Ngwenya encourages people to like and subscribe to his channel for lessons on topics such as simultaneous equations and surds, where he explains how he makes complex concepts easy to follow.
Ngwenya says online platforms allow him to reach a new generation of learners.
The teacher says his online channel is inspired by the late William Smith, the original television teacher who pioneered South African TV teaching on his 'Learning Channel' on SABC 2 in the 1990s.
Ngwenya says he noticed most learners in his neighbourhood don't know what mathematics is, so he took it upon himself to help learners understand the subject so that they can become engineers, lawyers, pilots, doctors or anything they dream of.
"I wanted them to be out of the streets so that when they hear about this channel, they will be called upon to fix their future endeavours."
- Abei Ngwenya, teacher
"I want to inspire everyone who is going to embark on a journey of becoming a future scientist. Our country needs expertise like that so we can be a better country."
- Abei Ngwenya, teacher

Ngwenya is not formally employed by the Department of Basic Education, but says his free YouTube channel highlights a deeper issue, which is a country with a shortage of jobs, yet an abundance of skilled and qualified people willing and ready to help.

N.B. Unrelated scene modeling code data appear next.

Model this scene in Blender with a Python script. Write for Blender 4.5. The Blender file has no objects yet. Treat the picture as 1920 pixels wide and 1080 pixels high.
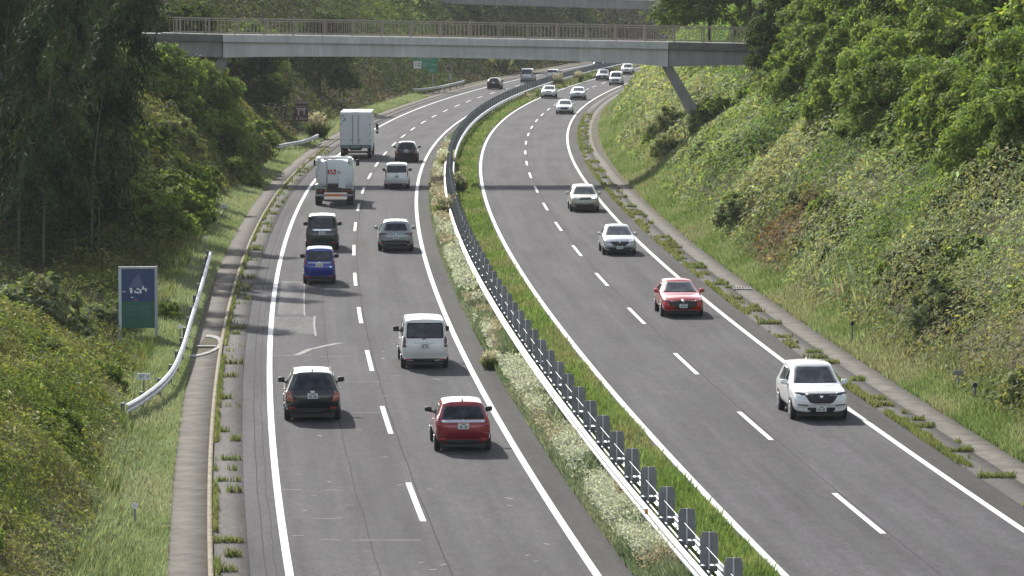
import bpy, bmesh, math, random
import numpy as np
from mathutils import Vector, Matrix
from mathutils.bvhtree import BVHTree

random.seed(7)
RNG = np.random.default_rng(7)
scene = bpy.context.scene
COL = scene.collection

# ------------------------------------------------------------------ camera, sky, sun, exposure
F_PX = 7380.0            # focal length in pixels of the 1920 wide photograph
CAM_H = 14.3             # the camera stands on an overpass 14.3 m above the road
PITCH = math.atan(580.0 / F_PX)
cam_data = bpy.data.cameras.new("camera")
cam_data.sensor_width = 36.0
cam_data.lens = F_PX / 1920.0 * 36.0
cam_data.clip_start = 1.0
cam_data.clip_end = 5000.0
cam = bpy.data.objects.new("camera", cam_data)
COL.objects.link(cam)
cam.location = (0, 0, CAM_H)
cam.rotation_euler = (math.radians(90) - PITCH, 0, 0)
scene.camera = cam

SUN_DIR = Vector((-0.57, 1.5, 1.02)).normalized()     # towards the sun: ahead, a little left
SUN_EL = math.asin(SUN_DIR.z)
SUN_AZ = math.atan2(SUN_DIR.x, SUN_DIR.y)            # from +Y towards +X
world = bpy.data.worlds.new("World")
scene.world = world
world.use_nodes = True
wn = world.node_tree
wn.nodes.clear()
w_out = wn.nodes.new("ShaderNodeOutputWorld")
w_bg = wn.nodes.new("ShaderNodeBackground")
w_sky = wn.nodes.new("ShaderNodeTexSky")
w_sky.sky_type = 'NISHITA'
w_sky.sun_disc = False
w_sky.sun_elevation = SUN_EL
w_sky.sun_rotation = SUN_AZ
w_sky.air_density = 1.0
w_sky.dust_density = 1.2
w_sky.ozone_density = 1.0
w_hs = wn.nodes.new("ShaderNodeHueSaturation")        # thin high cloud greys the blue of the sky
w_hs.inputs["Saturation"].default_value = 0.45
wn.links.new(w_sky.outputs[0], w_hs.inputs["Color"])
wn.links.new(w_hs.outputs[0], w_bg.inputs[0])
w_bg.inputs[1].default_value = 0.12
wn.links.new(w_bg.outputs[0], w_out.inputs[0])

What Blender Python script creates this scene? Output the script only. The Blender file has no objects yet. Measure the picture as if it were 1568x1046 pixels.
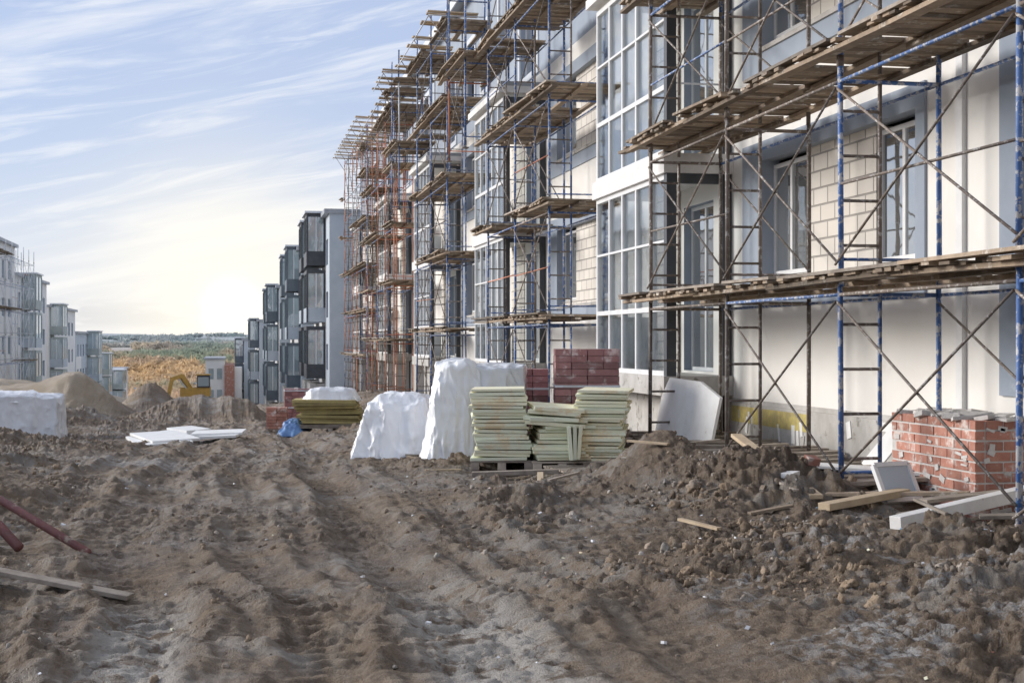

"I want to help wherever I can, like using my cellphone to record in the classroom to make sure learners don't suffer the way we suffered without having any person to take us to extra classes outside the classroom."
- Abei Ngwenya, teacher
"Not having a job just shows that this country lacks jobs and knowledge, so that we can unpack the question of unemployment and being out of the outskirts of the working class, so I want every young child who grew up seeing their parents not working... There is a future; it is possible that we can all get something out of nothing."